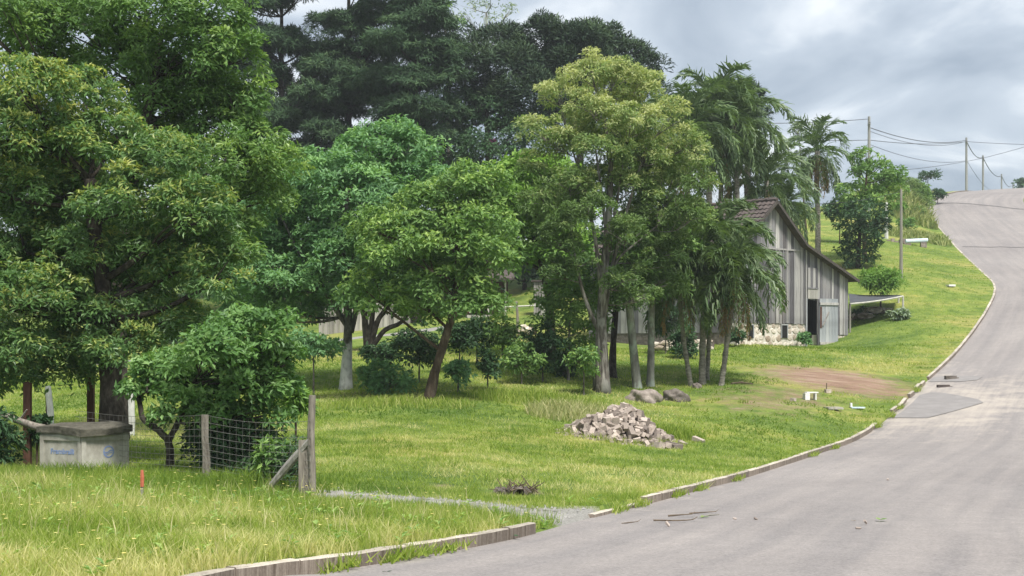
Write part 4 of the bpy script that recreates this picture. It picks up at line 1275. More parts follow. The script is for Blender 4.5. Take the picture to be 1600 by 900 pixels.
for i, (px, Y, lab) in enumerate(((1345, 74, 'flat stones stacked under the shade awning, next to the barn'), (1372, 75, 'grey stone heap under the middle of the awning'))):
    hp = thing('stone_heap', G(px, Y), lab, 'stone heap')
    for q in range(9):
        o = link('stone', stone_me[q % 8], hp, ((rng.random() - .5) * 1.1, (rng.random() - .5) * .5, .08 + .1 * rng.random()))
        o.scale = (.5 + .3 * rng.random(), .9, .45); o.rotation_euler = (-.7, 0, rng.random() * 6)
shrub('leafy_weed', 'pale leafy weeds under the outer awning post', 1405, 492, 14, 9, 72.5, L_grey, k=20, L=.2, W=.09, cr=.2, cat='weed')
shrub('leafy_weed', 'dark weeds growing under the shade awning', 1350, 497, 18, 12, 75.5, L_dark, k=24, L=.22, W=.09, cr=.22, cat='weed')
shrub('leafy_weed', 'weed clump growing by the barn door post', 1256, 530, 9, 12, 67.4, L_soft, k=24, L=.16, W=.07, cr=.14, cat='weed')
shrub('leafy_weed', 'weed growing against the stone footing corner', 1150, 528, 12, 12, 64.0, L_dark, k=24, L=.2, W=.08, cr=.16, cat='weed')

# old stone wall between palms and barn side wall
ow = thing('stone_wall', G(1022, 62), 'low dark ruined stone wall behind the slender trunks', 'wall', rz=.1)
mb = MB(); mb.box((-.1, .05, -.5), (2.6, .4, .42)); mb.obj('wall_core', M_boulder2, ow)
for q in range(34):
    o = link('stone', stone_me[q % 8], ow, (rng.random() * 2.5, .04, .05 + .38 * rng.random())); o.scale = (.35 + .2 * rng.random(), .7, .26); o.rotation_euler = (0, (rng.random() - .5) * .4, 0)

# ------------------------------------------------------------------ far garden buildings
def board_run(parent, p0, p1, h, w, mat, jit=.06):
    p0, p1 = np.array(p0), np.array(p1)
    n = int(np.linalg.norm((p1 - p0)[:2]) / w)
    ang = math.atan2(p1[1] - p0[1], p1[0] - p0[0])
    for i in range(n):
        a = p0 + (p1 - p0) * i / n
        plank(parent, w - .02, -.1, h + (rng.random() - .5) * jit, h + (rng.random() - .5) * jit, (tuple(a), ang), 0, mat, 'board')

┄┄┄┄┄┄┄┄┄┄

» SHORT PROBLEM: Set every line down exactly as written, leaving each picture out.

» EXERCISE SOLUTION:
Write part 4 of the bpy script that recreates this picture. It picks up at line 1275. More parts follow. The script is for Blender 4.5. Take the picture to be 1600 by 900 pixels.
for i, (px, Y, lab) in enumerate(((1345, 74, 'flat stones stacked under the shade awning, next to the barn'), (1372, 75, 'grey stone heap under the middle of the awning'))):
    hp = thing('stone_heap', G(px, Y), lab, 'stone heap')
    for q in range(9):
        o = link('stone', stone_me[q % 8], hp, ((rng.random() - .5) * 1.1, (rng.random() - .5) * .5, .08 + .1 * rng.random()))
        o.scale = (.5 + .3 * rng.random(), .9, .45); o.rotation_euler = (-.7, 0, rng.random() * 6)
shrub('leafy_weed', 'pale leafy weeds under the outer awning post', 1405, 492, 14, 9, 72.5, L_grey, k=20, L=.2, W=.09, cr=.2, cat='weed')
shrub('leafy_weed', 'dark weeds growing under the shade awning', 1350, 497, 18, 12, 75.5, L_dark, k=24, L=.22, W=.09, cr=.22, cat='weed')
shrub('leafy_weed', 'weed clump growing by the barn door post', 1256, 530, 9, 12, 67.4, L_soft, k=24, L=.16, W=.07, cr=.14, cat='weed')
shrub('leafy_weed', 'weed growing against the stone footing corner', 1150, 528, 12, 12, 64.0, L_dark, k=24, L=.2, W=.08, cr=.16, cat='weed')

# old stone wall between palms and barn side wall
ow = thing('stone_wall', G(1022, 62), 'low dark ruined stone wall behind the slender trunks', 'wall', rz=.1)
mb = MB(); mb.box((-.1, .05, -.5), (2.6, .4, .42)); mb.obj('wall_core', M_boulder2, ow)
for q in range(34):
    o = link('stone', stone_me[q % 8], ow, (rng.random() * 2.5, .04, .05 + .38 * rng.random())); o.scale = (.35 + .2 * rng.random(), .7, .26); o.rotation_euler = (0, (rng.random() - .5) * .4, 0)

# ------------------------------------------------------------------ far garden buildings
def board_run(parent, p0, p1, h, w, mat, jit=.06):
    p0, p1 = np.array(p0), np.array(p1)
    n = int(np.linalg.norm((p1 - p0)[:2]) / w)
    ang = math.atan2(p1[1] - p0[1], p1[0] - p0[0])
    for i in range(n):
        a = p0 + (p1 - p0) * i / n
        plank(parent, w - .02, -.1, h + (rng.random() - .5) * jit, h + (rng.random() - .5) * jit, (tuple(a), ang), 0, mat, 'board')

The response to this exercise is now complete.